*Your instructions*
Would you return the complete listing below word for word?

*Available data*
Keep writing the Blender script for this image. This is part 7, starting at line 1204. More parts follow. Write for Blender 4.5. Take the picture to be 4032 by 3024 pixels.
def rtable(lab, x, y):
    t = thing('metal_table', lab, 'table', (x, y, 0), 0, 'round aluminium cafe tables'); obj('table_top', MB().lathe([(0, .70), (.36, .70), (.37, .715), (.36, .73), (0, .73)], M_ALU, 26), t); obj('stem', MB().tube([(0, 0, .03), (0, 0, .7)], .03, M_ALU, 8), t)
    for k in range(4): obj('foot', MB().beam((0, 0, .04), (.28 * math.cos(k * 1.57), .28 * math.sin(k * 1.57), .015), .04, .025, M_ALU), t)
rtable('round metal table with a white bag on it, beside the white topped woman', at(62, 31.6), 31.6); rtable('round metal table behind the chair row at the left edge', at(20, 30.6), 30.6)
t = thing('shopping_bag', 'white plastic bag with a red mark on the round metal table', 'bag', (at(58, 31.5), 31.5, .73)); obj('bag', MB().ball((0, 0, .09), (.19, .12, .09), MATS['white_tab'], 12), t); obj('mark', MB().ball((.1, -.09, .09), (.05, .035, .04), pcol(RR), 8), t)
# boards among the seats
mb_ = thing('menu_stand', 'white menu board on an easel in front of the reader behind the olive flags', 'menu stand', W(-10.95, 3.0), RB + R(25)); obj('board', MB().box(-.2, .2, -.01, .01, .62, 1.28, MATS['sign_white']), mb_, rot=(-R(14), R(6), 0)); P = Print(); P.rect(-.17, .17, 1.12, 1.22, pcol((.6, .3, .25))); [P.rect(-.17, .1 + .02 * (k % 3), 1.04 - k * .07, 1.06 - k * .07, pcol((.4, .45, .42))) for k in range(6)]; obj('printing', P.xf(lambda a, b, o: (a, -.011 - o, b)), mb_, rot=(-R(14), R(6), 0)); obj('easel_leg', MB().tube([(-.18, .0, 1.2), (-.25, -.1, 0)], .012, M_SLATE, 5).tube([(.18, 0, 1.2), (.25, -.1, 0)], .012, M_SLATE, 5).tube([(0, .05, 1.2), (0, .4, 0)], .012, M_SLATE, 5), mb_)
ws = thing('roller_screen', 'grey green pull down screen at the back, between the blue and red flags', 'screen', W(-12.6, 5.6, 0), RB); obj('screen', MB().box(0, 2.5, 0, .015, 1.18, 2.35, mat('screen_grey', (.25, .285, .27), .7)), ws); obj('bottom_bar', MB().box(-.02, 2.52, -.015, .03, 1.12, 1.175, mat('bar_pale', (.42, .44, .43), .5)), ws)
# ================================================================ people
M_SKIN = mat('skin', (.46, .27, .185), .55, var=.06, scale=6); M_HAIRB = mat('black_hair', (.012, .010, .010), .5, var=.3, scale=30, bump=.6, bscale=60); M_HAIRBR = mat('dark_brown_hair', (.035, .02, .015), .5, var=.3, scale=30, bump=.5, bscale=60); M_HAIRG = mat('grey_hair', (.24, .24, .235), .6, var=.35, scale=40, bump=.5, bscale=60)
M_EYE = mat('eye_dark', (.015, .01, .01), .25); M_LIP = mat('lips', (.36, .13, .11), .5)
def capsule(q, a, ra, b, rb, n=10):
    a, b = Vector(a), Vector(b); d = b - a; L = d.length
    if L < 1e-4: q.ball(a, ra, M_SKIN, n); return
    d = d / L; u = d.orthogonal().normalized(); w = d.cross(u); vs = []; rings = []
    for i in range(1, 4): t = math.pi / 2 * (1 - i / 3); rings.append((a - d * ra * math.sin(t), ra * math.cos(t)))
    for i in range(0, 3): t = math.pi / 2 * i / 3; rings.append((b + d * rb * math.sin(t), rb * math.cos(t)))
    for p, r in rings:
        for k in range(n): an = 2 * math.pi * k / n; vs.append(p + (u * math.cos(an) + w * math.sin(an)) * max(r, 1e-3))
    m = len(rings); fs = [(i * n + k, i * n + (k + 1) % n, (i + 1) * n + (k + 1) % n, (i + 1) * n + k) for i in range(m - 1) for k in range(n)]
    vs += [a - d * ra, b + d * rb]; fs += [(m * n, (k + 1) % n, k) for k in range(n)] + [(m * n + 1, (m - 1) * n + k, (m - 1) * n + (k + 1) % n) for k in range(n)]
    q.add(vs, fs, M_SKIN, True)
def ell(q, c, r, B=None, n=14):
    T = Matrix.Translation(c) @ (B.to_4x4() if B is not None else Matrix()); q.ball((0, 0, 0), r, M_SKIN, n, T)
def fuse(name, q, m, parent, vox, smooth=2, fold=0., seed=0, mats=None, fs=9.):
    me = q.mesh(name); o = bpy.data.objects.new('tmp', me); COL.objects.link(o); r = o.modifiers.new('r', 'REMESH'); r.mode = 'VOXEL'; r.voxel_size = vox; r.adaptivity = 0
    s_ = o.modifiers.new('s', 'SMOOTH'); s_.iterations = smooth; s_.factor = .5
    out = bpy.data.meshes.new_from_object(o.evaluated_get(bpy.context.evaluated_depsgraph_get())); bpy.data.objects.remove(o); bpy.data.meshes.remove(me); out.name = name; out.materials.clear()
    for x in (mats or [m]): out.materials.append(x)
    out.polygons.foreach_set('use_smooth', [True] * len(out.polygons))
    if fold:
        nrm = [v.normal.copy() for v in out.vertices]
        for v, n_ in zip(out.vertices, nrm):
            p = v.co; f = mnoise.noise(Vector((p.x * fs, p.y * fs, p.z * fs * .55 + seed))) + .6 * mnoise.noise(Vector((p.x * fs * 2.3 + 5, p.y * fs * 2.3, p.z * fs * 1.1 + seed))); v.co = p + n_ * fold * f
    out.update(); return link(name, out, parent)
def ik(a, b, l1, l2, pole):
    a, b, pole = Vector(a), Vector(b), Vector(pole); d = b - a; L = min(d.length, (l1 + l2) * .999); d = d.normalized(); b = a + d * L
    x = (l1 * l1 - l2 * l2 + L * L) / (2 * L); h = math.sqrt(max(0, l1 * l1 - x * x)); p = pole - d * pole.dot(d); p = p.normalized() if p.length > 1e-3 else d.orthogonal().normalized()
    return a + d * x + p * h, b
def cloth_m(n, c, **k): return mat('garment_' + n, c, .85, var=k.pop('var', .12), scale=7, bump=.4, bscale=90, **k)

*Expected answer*
Keep writing the Blender script for this image. This is part 7, starting at line 1204. More parts follow. Write for Blender 4.5. Take the picture to be 4032 by 3024 pixels.
def rtable(lab, x, y):
    t = thing('metal_table', lab, 'table', (x, y, 0), 0, 'round aluminium cafe tables'); obj('table_top', MB().lathe([(0, .70), (.36, .70), (.37, .715), (.36, .73), (0, .73)], M_ALU, 26), t); obj('stem', MB().tube([(0, 0, .03), (0, 0, .7)], .03, M_ALU, 8), t)
    for k in range(4): obj('foot', MB().beam((0, 0, .04), (.28 * math.cos(k * 1.57), .28 * math.sin(k * 1.57), .015), .04, .025, M_ALU), t)
rtable('round metal table with a white bag on it, beside the white topped woman', at(62, 31.6), 31.6); rtable('round metal table behind the chair row at the left edge', at(20, 30.6), 30.6)
t = thing('shopping_bag', 'white plastic bag with a red mark on the round metal table', 'bag', (at(58, 31.5), 31.5, .73)); obj('bag', MB().ball((0, 0, .09), (.19, .12, .09), MATS['white_tab'], 12), t); obj('mark', MB().ball((.1, -.09, .09), (.05, .035, .04), pcol(RR), 8), t)
# boards among the seats
mb_ = thing('menu_stand', 'white menu board on an easel in front of the reader behind the olive flags', 'menu stand', W(-10.95, 3.0), RB + R(25)); obj('board', MB().box(-.2, .2, -.01, .01, .62, 1.28, MATS['sign_white']), mb_, rot=(-R(14), R(6), 0)); P = Print(); P.rect(-.17, .17, 1.12, 1.22, pcol((.6, .3, .25))); [P.rect(-.17, .1 + .02 * (k % 3), 1.04 - k * .07, 1.06 - k * .07, pcol((.4, .45, .42))) for k in range(6)]; obj('printing', P.xf(lambda a, b, o: (a, -.011 - o, b)), mb_, rot=(-R(14), R(6), 0)); obj('easel_leg', MB().tube([(-.18, .0, 1.2), (-.25, -.1, 0)], .012, M_SLATE, 5).tube([(.18, 0, 1.2), (.25, -.1, 0)], .012, M_SLATE, 5).tube([(0, .05, 1.2), (0, .4, 0)], .012, M_SLATE, 5), mb_)
ws = thing('roller_screen', 'grey green pull down screen at the back, between the blue and red flags', 'screen', W(-12.6, 5.6, 0), RB); obj('screen', MB().box(0, 2.5, 0, .015, 1.18, 2.35, mat('screen_grey', (.25, .285, .27), .7)), ws); obj('bottom_bar', MB().box(-.02, 2.52, -.015, .03, 1.12, 1.175, mat('bar_pale', (.42, .44, .43), .5)), ws)
# ================================================================ people
M_SKIN = mat('skin', (.46, .27, .185), .55, var=.06, scale=6); M_HAIRB = mat('black_hair', (.012, .010, .010), .5, var=.3, scale=30, bump=.6, bscale=60); M_HAIRBR = mat('dark_brown_hair', (.035, .02, .015), .5, var=.3, scale=30, bump=.5, bscale=60); M_HAIRG = mat('grey_hair', (.24, .24, .235), .6, var=.35, scale=40, bump=.5, bscale=60)
M_EYE = mat('eye_dark', (.015, .01, .01), .25); M_LIP = mat('lips', (.36, .13, .11), .5)
def capsule(q, a, ra, b, rb, n=10):
    a, b = Vector(a), Vector(b); d = b - a; L = d.length
    if L < 1e-4: q.ball(a, ra, M_SKIN, n); return
    d = d / L; u = d.orthogonal().normalized(); w = d.cross(u); vs = []; rings = []
    for i in range(1, 4): t = math.pi / 2 * (1 - i / 3); rings.append((a - d * ra * math.sin(t), ra * math.cos(t)))
    for i in range(0, 3): t = math.pi / 2 * i / 3; rings.append((b + d * rb * math.sin(t), rb * math.cos(t)))
    for p, r in rings:
        for k in range(n): an = 2 * math.pi * k / n; vs.append(p + (u * math.cos(an) + w * math.sin(an)) * max(r, 1e-3))
    m = len(rings); fs = [(i * n + k, i * n + (k + 1) % n, (i + 1) * n + (k + 1) % n, (i + 1) * n + k) for i in range(m - 1) for k in range(n)]
    vs += [a - d * ra, b + d * rb]; fs += [(m * n, (k + 1) % n, k) for k in range(n)] + [(m * n + 1, (m - 1) * n + k, (m - 1) * n + (k + 1) % n) for k in range(n)]
    q.add(vs, fs, M_SKIN, True)
def ell(q, c, r, B=None, n=14):
    T = Matrix.Translation(c) @ (B.to_4x4() if B is not None else Matrix()); q.ball((0, 0, 0), r, M_SKIN, n, T)
def fuse(name, q, m, parent, vox, smooth=2, fold=0., seed=0, mats=None, fs=9.):
    me = q.mesh(name); o = bpy.data.objects.new('tmp', me); COL.objects.link(o); r = o.modifiers.new('r', 'REMESH'); r.mode = 'VOXEL'; r.voxel_size = vox; r.adaptivity = 0
    s_ = o.modifiers.new('s', 'SMOOTH'); s_.iterations = smooth; s_.factor = .5
    out = bpy.data.meshes.new_from_object(o.evaluated_get(bpy.context.evaluated_depsgraph_get())); bpy.data.objects.remove(o); bpy.data.meshes.remove(me); out.name = name; out.materials.clear()
    for x in (mats or [m]): out.materials.append(x)
    out.polygons.foreach_set('use_smooth', [True] * len(out.polygons))
    if fold:
        nrm = [v.normal.copy() for v in out.vertices]
        for v, n_ in zip(out.vertices, nrm):
            p = v.co; f = mnoise.noise(Vector((p.x * fs, p.y * fs, p.z * fs * .55 + seed))) + .6 * mnoise.noise(Vector((p.x * fs * 2.3 + 5, p.y * fs * 2.3, p.z * fs * 1.1 + seed))); v.co = p + n_ * fold * f
    out.update(); return link(name, out, parent)
def ik(a, b, l1, l2, pole):
    a, b, pole = Vector(a), Vector(b), Vector(pole); d = b - a; L = min(d.length, (l1 + l2) * .999); d = d.normalized(); b = a + d * L
    x = (l1 * l1 - l2 * l2 + L * L) / (2 * L); h = math.sqrt(max(0, l1 * l1 - x * x)); p = pole - d * pole.dot(d); p = p.normalized() if p.length > 1e-3 else d.orthogonal().normalized()
    return a + d * x + p * h, b
def cloth_m(n, c, **k): return mat('garment_' + n, c, .85, var=k.pop('var', .12), scale=7, bump=.4, bscale=90, **k)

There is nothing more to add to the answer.